De toute évidence, les métiers juridiques vont subir de plein fouet cette nouvelle méthode contractuelle, car elle va permettre une exécution bien plus rapide et sécurisée des contrats. Par exemple, faire exécuter instantanément un pacte d’associés sans devoir passer par la case tribunal qui est toujours sujette à des interprétations, des erreurs ou aux lenteurs habituelles de la justice.

Les avocats vont donc devoir évoluer, de manière drastique : prendre l’habitude de travailler en tout numérique, avec des clés de chiffrement pour assurer la sécurité, avoir recours à des langages des programmation comme Solidity qui permet l’écriture de ces contrats. Mais la nature a horreur du vide et cette évolution se fera.

Les avocats recentreront leur travail sur leur meilleur terrain : le conseil, l’inventivité juridique, la création contractuelle, en dédiant finalement à la machine le soin d’exécuter les tâches auparavant rébarbatives. Le droit se déplacera, tout simplement.

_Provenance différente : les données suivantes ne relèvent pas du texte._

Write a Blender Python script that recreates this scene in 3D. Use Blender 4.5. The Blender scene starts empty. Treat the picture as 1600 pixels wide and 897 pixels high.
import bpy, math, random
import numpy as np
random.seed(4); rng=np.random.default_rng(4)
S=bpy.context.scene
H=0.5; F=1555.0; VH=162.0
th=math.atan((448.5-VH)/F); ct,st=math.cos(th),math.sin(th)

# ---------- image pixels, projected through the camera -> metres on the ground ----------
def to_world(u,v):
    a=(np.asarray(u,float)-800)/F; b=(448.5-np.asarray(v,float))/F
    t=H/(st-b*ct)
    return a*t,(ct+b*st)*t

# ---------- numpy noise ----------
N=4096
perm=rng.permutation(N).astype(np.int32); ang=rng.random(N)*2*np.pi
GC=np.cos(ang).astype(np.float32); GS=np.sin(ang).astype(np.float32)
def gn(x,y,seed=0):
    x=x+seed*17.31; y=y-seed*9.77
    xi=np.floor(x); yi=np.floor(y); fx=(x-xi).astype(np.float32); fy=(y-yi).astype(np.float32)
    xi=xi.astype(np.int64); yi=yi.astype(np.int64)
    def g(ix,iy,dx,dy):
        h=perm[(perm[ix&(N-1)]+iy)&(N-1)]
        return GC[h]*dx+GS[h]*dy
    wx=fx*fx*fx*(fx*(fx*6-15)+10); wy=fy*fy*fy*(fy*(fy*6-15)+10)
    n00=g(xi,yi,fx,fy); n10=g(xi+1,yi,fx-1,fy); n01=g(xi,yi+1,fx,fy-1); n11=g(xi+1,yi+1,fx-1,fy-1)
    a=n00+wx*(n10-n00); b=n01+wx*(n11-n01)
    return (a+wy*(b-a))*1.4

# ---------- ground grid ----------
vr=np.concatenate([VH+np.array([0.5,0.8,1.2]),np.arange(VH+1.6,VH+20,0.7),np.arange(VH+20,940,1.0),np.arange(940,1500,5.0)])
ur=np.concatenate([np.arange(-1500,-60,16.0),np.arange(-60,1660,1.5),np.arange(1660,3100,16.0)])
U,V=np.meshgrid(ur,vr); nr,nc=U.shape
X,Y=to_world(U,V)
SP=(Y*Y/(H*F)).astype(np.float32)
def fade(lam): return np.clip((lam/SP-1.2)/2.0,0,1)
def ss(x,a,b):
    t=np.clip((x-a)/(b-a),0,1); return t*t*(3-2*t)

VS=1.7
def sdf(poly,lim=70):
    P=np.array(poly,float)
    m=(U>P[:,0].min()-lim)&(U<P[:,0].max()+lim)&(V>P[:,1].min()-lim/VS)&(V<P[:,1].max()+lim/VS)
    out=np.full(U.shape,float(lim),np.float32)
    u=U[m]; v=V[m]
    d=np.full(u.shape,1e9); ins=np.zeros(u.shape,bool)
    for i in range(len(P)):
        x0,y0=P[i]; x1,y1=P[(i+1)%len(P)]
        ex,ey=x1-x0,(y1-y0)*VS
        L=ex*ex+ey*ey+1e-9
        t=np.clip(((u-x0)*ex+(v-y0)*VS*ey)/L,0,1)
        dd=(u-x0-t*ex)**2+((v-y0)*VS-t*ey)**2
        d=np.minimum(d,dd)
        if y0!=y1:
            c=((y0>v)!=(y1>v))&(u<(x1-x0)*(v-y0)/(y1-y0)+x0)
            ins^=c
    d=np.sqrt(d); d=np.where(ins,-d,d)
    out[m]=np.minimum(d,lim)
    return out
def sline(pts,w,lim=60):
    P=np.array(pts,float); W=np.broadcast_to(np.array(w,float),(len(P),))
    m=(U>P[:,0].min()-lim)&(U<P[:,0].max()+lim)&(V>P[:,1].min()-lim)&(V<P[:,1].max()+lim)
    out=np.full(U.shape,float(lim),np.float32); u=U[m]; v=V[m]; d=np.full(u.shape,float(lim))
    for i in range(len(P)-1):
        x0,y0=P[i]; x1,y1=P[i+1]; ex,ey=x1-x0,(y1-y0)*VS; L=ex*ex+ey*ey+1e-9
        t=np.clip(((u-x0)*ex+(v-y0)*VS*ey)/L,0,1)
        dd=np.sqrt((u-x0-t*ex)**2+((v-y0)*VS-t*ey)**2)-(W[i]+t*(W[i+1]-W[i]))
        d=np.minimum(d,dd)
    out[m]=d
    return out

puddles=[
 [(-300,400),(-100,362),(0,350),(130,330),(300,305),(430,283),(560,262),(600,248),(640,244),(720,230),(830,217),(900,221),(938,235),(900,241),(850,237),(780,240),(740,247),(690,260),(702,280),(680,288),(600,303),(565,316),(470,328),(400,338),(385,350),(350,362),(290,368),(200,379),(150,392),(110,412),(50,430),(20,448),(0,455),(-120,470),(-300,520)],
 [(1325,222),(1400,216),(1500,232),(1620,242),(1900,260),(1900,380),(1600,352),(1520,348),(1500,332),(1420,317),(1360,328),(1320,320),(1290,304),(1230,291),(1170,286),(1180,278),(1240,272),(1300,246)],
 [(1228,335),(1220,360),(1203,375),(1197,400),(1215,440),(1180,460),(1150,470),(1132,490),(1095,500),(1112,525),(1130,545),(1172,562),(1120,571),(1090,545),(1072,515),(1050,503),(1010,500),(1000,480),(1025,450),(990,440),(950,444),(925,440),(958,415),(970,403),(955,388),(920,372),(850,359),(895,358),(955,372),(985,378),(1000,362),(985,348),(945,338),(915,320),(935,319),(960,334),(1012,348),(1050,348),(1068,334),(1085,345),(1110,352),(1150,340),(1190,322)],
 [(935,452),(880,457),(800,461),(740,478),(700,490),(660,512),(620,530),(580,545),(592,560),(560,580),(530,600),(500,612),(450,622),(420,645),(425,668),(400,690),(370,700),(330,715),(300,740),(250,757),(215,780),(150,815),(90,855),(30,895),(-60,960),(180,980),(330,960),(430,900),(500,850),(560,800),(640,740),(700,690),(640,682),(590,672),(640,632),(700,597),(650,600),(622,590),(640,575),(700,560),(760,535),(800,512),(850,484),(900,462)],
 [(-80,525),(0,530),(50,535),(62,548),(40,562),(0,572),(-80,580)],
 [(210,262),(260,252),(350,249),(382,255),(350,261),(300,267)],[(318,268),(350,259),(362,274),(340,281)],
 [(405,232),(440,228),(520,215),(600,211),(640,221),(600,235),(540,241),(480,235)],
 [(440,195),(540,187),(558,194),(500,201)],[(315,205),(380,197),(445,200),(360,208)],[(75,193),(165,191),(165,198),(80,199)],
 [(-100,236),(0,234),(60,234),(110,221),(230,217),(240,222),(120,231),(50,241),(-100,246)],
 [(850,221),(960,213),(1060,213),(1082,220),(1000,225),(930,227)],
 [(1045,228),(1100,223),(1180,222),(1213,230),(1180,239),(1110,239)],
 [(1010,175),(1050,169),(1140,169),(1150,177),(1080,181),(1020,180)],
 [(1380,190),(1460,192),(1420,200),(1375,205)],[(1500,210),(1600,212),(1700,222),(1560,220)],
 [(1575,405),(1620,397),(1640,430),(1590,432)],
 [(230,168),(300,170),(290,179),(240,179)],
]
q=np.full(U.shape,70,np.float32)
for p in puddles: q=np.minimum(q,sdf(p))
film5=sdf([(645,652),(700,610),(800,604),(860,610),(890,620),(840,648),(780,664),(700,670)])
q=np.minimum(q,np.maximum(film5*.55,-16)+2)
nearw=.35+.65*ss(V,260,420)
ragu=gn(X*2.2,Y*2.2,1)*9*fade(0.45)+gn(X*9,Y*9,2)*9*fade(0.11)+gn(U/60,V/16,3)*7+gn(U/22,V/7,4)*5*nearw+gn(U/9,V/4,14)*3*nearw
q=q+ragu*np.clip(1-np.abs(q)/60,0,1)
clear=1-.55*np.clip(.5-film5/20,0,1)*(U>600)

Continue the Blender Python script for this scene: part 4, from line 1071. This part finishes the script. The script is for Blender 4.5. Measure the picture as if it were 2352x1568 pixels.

Et puis il y a de formidables opportunités pour s’approprier la technique des ICO (Initial Coin Offering), l’équivalent cryptomonétaire des IPO (Initial public Offering ou introduction en bourse). Il s’agit d’une méthode de levée de fonds par l’émission d’actifs numériques échangeables par des cryptomonnaies. Si la seconde vous permet d’acquérir des parts de capital d’une société, la première vous permet d’acquérir des tokens, ou jetons digitaux, dissociés du capital de l’entreprise, mais représentant le projet numérique de l’entreprise. Ces tokens peuvent ensuite être revendus sur des plateformes d’échange contre de la monnaie réelle, pour peu que la plateforme en question accepte ce token. C’est donc une toute autre gestion du risque qu’il faut intégrer. Les investisseurs ICO sont des personnes intéressées dans le développement du projet. Cette méthode diffère des investisseurs « traditionnels » en « capital risque » (ou venture capital, VC) qui apportent plus que des fonds (méthode, expérience, carnet d’adresse…).